Opinion
Case No. 1D01-767.
Opinion filed June 26, 2001. Rehearing Denied July 25, 2001.
Petition for Writ of Habeas Corpus — Original Jurisdiction.
Jeffrey P. Whitton, Panama City, for petitioner.
Robert A. Butterworth, Attorney General, Edward C. Hill, Jr., and Alan R. Dakan Assistant Attorneys General, Tallahassee, for respondent.
Jose Cupon petitions for a writ of habeas corpus, complaining that this court reached conflicting results in his direct appeal and that of his co-defendant. We have jurisdiction, Raulerson v. State, 724 So.2d 641 (Fla. 4th DCA 1999), but find that Cupon is not entitled to relief under the unique circumstances presented here.
Cupon and co-defendant Villegas-Alen were tried by a jury and convicted of escape and grand theft of an automobile. This court reversed Villegas-Alen's escape conviction, concluding that the defendant, who was a civil detainee of the Immigration and Naturalization Service at the time of the incident, was not a "prisoner" subject to punishment under section 944.40, Florida Statutes. Villegas-Alen v. State, 25 Fla. L. Weekly D2636 (Fla. 1st DCA Nov. 9, 2000), modified on rehearing, 26 Fla. L. Weekly D319 (Fla. 1st DCA Jan. 22, 2001). Cupon's direct appeal, however, resulted in an affirmance. Cupon v. State, 751 So.2d 572 (Fla. 1st DCA 2000).
The state argues that the petition should be denied because this court affirmed the conviction in Cupon's direct appeal on the theory that this issue was not properly preserved for appeal. A recent decision of this court has decided this question to the contrary. Cupon v. State, 26 Fla. L. Weekly D1228 (Fla. 1st DCA May 15, 2001). Our examination of this court's file in Cupon's direct appeal reveals, however, that this precise issue was not argued as grounds for reversal. Instead, Cupon's appellate counsel argued that the escape conviction should be reversed because the Bay County jail annex, where Cupon and Villegas-Alen were being held, was operated by a private corporation under contract with the county.

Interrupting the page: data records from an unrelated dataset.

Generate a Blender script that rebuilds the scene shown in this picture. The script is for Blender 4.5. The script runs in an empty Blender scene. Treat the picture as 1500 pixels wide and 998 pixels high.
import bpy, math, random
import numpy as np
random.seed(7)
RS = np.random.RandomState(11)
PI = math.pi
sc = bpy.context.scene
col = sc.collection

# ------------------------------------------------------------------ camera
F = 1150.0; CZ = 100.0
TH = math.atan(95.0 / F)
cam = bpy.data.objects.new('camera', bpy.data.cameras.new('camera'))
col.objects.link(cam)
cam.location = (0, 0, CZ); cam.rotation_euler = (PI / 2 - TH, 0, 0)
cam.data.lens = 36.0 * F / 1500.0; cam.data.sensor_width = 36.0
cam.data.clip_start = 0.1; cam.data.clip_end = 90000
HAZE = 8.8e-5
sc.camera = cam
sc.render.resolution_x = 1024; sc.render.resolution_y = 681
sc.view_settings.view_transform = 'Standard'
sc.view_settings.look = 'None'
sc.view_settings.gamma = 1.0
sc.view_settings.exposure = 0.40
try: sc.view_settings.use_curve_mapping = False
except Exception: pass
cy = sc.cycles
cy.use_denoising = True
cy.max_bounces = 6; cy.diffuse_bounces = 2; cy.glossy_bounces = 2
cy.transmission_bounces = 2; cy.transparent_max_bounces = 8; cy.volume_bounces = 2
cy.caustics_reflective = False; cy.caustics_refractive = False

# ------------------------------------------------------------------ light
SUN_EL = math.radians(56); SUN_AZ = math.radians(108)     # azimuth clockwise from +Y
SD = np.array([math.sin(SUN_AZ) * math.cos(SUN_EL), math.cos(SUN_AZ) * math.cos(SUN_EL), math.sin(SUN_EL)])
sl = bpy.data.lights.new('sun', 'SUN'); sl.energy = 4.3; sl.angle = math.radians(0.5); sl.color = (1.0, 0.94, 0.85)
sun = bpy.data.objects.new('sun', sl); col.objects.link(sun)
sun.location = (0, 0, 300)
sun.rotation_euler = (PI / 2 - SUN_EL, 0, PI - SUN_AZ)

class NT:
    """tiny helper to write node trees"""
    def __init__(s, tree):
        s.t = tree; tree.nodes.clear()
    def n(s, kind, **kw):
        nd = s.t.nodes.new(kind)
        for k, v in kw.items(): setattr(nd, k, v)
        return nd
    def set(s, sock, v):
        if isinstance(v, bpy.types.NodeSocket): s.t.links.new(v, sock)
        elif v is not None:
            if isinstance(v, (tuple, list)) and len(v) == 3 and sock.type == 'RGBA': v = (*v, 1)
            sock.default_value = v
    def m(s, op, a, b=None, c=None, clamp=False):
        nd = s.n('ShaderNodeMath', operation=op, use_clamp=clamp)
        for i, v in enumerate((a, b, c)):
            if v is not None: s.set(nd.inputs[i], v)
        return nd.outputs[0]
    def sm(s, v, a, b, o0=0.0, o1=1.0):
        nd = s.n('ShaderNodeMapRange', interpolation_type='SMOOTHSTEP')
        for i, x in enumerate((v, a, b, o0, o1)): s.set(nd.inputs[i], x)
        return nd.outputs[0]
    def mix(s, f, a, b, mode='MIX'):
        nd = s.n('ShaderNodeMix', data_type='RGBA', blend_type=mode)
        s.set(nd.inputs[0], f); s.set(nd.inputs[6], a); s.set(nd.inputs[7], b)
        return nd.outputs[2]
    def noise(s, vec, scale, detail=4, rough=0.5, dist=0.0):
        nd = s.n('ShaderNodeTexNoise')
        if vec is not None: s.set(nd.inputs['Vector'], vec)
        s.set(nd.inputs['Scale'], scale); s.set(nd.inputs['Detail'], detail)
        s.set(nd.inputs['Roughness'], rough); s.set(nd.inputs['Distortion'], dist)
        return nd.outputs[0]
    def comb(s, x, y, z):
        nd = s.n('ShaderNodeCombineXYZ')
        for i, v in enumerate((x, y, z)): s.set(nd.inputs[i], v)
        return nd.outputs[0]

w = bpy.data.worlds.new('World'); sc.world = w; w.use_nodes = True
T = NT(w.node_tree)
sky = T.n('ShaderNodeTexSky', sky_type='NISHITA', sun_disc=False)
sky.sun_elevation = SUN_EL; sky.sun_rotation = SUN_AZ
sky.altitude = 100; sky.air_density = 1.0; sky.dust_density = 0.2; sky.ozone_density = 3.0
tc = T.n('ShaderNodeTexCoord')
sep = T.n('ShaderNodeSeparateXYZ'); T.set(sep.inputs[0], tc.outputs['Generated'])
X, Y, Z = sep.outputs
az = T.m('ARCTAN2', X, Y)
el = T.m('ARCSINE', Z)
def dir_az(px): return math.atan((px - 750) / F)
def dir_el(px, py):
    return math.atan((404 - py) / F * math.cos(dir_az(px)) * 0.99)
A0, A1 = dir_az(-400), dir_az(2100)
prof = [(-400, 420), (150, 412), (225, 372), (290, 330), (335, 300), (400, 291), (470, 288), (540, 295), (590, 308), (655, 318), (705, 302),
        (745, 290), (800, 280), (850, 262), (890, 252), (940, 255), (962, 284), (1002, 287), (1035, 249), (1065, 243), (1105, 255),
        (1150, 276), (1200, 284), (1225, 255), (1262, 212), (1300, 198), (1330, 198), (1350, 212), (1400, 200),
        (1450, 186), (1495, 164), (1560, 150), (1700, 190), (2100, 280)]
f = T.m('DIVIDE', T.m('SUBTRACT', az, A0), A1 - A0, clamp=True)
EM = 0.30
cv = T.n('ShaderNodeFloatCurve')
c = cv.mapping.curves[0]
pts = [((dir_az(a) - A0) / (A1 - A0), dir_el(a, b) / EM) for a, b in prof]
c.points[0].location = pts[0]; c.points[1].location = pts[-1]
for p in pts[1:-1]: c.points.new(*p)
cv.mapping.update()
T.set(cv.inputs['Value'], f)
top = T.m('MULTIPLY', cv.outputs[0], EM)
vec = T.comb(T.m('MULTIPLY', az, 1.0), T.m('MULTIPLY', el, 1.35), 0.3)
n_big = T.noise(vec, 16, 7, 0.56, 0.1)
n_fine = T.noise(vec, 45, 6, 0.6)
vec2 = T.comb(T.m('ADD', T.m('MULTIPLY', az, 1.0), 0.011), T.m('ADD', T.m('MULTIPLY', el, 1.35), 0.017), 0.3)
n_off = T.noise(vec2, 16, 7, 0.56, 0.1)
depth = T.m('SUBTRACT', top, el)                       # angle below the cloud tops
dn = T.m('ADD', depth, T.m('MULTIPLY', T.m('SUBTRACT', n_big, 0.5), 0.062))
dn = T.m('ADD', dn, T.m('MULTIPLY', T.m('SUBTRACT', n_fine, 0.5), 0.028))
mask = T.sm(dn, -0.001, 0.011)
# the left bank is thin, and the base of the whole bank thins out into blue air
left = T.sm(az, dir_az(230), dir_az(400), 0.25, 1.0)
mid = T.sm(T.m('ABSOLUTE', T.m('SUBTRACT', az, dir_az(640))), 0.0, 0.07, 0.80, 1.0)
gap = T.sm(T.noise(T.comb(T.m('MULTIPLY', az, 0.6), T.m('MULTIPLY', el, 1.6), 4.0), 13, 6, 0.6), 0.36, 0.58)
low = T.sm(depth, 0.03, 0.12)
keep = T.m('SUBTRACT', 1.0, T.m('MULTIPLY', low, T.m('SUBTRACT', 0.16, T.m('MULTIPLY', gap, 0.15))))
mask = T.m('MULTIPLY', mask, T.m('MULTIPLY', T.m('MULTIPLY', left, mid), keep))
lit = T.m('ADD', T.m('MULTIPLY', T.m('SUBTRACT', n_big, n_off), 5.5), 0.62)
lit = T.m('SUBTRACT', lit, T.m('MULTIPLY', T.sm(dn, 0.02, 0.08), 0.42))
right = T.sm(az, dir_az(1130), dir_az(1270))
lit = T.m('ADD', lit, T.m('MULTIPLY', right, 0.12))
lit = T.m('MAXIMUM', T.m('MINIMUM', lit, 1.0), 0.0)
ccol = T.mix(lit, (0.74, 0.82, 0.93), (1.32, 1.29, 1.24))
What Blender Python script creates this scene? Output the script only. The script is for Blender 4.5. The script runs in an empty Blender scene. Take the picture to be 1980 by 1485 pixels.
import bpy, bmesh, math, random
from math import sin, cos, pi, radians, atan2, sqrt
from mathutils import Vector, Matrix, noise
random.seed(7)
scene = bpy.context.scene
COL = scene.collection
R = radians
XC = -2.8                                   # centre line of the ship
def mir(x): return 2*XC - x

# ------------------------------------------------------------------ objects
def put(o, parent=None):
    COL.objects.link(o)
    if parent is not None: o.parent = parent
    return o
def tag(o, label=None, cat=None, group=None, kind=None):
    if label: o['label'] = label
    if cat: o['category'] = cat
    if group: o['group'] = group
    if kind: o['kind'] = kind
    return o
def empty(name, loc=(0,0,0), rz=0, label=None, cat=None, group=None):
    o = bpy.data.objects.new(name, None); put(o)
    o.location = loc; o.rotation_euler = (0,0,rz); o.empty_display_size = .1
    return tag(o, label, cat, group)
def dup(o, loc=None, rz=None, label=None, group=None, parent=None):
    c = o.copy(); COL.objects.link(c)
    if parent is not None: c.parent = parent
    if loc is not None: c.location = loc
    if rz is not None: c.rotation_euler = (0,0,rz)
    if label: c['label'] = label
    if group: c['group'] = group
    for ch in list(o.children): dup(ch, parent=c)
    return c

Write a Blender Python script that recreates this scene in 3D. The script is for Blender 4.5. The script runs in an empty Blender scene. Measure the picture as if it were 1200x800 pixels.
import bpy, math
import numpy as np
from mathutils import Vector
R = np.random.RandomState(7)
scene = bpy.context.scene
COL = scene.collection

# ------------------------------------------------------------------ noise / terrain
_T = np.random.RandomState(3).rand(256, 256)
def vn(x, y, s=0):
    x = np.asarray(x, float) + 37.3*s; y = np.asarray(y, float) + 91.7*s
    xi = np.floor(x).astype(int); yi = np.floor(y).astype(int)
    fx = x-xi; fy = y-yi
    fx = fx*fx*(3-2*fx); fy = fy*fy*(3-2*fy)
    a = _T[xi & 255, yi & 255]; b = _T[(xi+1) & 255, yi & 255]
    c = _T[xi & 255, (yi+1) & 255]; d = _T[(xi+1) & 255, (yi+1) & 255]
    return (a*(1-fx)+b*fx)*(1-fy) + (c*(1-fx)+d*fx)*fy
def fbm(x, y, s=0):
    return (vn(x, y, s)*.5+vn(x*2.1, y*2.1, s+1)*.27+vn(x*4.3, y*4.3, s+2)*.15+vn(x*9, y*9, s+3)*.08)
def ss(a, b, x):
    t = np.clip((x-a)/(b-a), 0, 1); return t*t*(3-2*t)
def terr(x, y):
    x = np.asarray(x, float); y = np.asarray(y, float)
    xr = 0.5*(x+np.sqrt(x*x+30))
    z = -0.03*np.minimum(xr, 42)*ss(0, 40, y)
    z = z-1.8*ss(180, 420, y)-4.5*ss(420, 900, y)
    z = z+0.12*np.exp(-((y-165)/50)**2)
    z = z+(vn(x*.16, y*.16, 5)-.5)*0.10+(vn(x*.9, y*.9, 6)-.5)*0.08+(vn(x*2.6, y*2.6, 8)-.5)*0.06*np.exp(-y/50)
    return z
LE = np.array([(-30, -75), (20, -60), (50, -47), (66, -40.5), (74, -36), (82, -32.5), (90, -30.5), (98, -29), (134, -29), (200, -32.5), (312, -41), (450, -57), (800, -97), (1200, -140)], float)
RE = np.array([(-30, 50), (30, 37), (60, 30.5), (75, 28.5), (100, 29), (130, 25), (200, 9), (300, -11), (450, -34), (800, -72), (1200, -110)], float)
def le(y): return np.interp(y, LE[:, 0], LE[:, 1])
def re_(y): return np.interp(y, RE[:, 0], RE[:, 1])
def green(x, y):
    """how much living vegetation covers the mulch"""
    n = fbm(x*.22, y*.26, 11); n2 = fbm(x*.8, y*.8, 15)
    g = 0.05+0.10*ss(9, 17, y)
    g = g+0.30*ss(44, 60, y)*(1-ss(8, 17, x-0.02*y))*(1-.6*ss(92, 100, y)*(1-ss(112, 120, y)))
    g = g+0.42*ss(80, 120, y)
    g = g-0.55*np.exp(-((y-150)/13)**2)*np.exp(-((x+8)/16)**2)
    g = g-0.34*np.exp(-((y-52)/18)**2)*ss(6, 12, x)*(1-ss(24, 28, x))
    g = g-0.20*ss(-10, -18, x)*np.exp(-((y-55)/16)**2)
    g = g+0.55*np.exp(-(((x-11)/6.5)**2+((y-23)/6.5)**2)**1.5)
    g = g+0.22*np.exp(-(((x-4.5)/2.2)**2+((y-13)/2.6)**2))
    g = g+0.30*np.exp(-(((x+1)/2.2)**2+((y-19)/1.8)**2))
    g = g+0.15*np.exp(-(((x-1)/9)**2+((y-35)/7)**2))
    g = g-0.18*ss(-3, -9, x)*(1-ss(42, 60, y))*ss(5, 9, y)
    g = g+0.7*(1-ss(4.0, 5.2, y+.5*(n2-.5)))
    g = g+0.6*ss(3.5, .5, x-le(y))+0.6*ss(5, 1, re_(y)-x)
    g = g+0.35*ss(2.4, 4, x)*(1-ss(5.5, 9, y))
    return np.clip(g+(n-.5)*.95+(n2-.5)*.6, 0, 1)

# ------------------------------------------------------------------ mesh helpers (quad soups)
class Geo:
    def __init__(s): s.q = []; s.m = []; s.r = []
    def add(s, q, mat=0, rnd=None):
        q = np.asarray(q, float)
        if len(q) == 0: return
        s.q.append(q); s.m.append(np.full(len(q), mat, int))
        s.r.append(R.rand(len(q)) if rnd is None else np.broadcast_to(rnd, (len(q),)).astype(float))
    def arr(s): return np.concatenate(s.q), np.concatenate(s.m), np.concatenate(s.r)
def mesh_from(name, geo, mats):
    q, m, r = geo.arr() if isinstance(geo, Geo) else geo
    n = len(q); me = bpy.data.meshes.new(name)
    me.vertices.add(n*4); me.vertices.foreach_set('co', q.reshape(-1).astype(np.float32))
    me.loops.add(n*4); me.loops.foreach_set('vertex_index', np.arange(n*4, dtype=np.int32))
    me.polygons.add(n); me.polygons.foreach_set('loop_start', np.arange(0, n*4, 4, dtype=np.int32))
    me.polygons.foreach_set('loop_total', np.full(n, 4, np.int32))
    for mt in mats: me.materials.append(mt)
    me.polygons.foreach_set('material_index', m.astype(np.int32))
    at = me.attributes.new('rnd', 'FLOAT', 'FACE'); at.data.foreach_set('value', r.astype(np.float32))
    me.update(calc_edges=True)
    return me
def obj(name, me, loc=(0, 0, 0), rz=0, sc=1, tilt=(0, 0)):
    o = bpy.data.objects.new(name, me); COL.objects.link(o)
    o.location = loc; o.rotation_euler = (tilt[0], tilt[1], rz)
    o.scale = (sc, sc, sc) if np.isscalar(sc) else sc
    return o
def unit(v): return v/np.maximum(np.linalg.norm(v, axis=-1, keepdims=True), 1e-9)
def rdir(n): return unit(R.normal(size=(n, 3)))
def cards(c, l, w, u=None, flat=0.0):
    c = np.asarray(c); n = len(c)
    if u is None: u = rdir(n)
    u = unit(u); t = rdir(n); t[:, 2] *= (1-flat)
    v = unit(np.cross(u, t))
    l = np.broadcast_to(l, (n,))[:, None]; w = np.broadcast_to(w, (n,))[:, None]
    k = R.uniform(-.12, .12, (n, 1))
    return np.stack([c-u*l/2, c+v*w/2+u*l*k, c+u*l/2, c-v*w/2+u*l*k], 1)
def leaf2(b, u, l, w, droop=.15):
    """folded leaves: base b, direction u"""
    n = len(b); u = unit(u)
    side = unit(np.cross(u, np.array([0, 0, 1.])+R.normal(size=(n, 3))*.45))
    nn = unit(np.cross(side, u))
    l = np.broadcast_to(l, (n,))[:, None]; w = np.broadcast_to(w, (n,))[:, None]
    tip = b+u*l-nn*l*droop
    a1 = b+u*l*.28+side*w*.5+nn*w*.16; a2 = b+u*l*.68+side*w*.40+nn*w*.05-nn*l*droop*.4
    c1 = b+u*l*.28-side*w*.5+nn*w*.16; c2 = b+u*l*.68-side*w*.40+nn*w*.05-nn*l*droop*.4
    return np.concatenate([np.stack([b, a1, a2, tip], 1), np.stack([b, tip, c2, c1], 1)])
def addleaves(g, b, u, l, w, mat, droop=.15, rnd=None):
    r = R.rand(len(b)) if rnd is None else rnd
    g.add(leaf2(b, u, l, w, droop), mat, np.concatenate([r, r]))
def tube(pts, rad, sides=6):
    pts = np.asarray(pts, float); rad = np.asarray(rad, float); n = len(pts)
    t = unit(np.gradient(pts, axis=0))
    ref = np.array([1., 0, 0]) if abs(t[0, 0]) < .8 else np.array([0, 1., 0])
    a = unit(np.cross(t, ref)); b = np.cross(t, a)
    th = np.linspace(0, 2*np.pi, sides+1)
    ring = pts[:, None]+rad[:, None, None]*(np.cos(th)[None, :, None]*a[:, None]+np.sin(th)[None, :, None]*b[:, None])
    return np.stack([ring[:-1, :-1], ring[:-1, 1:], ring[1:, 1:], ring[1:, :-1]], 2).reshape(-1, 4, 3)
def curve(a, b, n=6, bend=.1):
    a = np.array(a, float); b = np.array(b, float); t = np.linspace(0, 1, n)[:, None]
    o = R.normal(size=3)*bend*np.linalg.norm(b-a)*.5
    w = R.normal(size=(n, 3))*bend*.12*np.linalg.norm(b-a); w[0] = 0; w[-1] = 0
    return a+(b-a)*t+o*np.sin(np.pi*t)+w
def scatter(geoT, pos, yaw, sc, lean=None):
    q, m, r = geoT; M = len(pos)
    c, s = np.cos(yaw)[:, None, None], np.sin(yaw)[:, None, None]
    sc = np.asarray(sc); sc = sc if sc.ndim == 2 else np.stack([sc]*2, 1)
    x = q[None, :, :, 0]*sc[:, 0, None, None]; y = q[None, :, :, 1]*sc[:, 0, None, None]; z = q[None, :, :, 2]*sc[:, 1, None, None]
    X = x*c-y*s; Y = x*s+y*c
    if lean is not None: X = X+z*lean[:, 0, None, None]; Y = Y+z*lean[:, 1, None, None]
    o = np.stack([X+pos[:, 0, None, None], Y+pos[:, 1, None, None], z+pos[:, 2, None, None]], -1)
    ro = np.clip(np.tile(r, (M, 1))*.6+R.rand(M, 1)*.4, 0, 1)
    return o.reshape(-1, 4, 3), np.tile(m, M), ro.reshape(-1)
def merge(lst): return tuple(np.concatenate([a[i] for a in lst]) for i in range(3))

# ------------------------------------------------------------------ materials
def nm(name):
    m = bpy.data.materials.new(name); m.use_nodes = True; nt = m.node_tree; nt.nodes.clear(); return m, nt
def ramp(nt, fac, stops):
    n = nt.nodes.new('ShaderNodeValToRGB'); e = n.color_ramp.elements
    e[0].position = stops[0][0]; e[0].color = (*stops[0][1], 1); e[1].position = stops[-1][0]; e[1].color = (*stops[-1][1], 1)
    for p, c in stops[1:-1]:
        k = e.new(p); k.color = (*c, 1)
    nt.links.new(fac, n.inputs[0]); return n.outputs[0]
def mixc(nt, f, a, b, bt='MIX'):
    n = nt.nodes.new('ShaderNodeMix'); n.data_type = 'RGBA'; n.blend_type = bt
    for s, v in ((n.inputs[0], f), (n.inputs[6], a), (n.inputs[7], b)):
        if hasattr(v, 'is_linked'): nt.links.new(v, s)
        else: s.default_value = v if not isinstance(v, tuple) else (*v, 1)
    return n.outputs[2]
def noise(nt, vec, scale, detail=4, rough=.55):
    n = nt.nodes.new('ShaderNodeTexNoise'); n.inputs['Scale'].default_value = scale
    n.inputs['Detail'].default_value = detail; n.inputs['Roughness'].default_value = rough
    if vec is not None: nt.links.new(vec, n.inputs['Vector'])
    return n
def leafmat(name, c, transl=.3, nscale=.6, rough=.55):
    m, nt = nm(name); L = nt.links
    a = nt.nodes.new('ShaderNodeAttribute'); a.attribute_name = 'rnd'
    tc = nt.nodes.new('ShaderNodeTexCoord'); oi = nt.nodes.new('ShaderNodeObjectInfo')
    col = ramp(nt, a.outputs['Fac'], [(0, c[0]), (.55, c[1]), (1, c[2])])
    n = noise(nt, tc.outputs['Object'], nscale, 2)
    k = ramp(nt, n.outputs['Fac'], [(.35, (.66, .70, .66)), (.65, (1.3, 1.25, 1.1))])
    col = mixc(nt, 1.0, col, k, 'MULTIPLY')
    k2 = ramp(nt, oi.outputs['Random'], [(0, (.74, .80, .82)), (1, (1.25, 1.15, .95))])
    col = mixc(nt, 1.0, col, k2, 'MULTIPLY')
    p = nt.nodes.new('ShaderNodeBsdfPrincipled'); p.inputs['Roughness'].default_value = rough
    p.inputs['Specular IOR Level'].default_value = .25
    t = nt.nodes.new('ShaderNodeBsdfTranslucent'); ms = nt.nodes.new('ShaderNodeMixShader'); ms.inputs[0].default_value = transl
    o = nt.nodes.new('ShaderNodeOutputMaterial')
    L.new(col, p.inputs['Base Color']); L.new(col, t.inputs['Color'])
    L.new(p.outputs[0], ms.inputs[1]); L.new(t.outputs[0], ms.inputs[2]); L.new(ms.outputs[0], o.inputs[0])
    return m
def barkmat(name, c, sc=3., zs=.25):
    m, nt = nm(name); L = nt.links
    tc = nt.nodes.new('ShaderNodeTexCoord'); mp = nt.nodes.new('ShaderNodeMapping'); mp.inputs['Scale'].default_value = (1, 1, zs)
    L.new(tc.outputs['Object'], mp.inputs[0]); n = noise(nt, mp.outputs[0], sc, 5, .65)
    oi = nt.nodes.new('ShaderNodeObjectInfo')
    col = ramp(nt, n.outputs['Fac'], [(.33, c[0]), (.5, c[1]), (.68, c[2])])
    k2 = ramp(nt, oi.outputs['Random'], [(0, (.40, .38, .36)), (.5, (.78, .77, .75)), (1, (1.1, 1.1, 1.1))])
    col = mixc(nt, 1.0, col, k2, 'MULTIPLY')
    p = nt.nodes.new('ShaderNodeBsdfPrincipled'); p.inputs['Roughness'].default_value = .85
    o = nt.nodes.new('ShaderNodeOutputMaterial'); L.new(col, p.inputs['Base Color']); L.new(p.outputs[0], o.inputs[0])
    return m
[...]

The extraordinary habeas corpus remedy set forth in Raulerson is properly limited to those circumstances where the appellate court has reached inconsistent results in criminal cases arising from the same set of facts and presenting the same issues of law. Sanders v. State, 689 So.2d 410 (Fla. 5th DCA 1997); Tapia v. State, 676 So.2d 1059 (Fla. 3d DCA 1996); Romero v. State, 637 So.2d 7 (Fla. 4th DCA 1994). While the appeals of Cupon and Villegas-Alen had the former element, the legal issues presented for the court's consideration were not identical. We therefore conclude that petitioner has not shown entitlement to the relief he seeks.
PETITION DENIED.
BARFIELD, C.J., KAHN and PADOVANO, JJ., concur.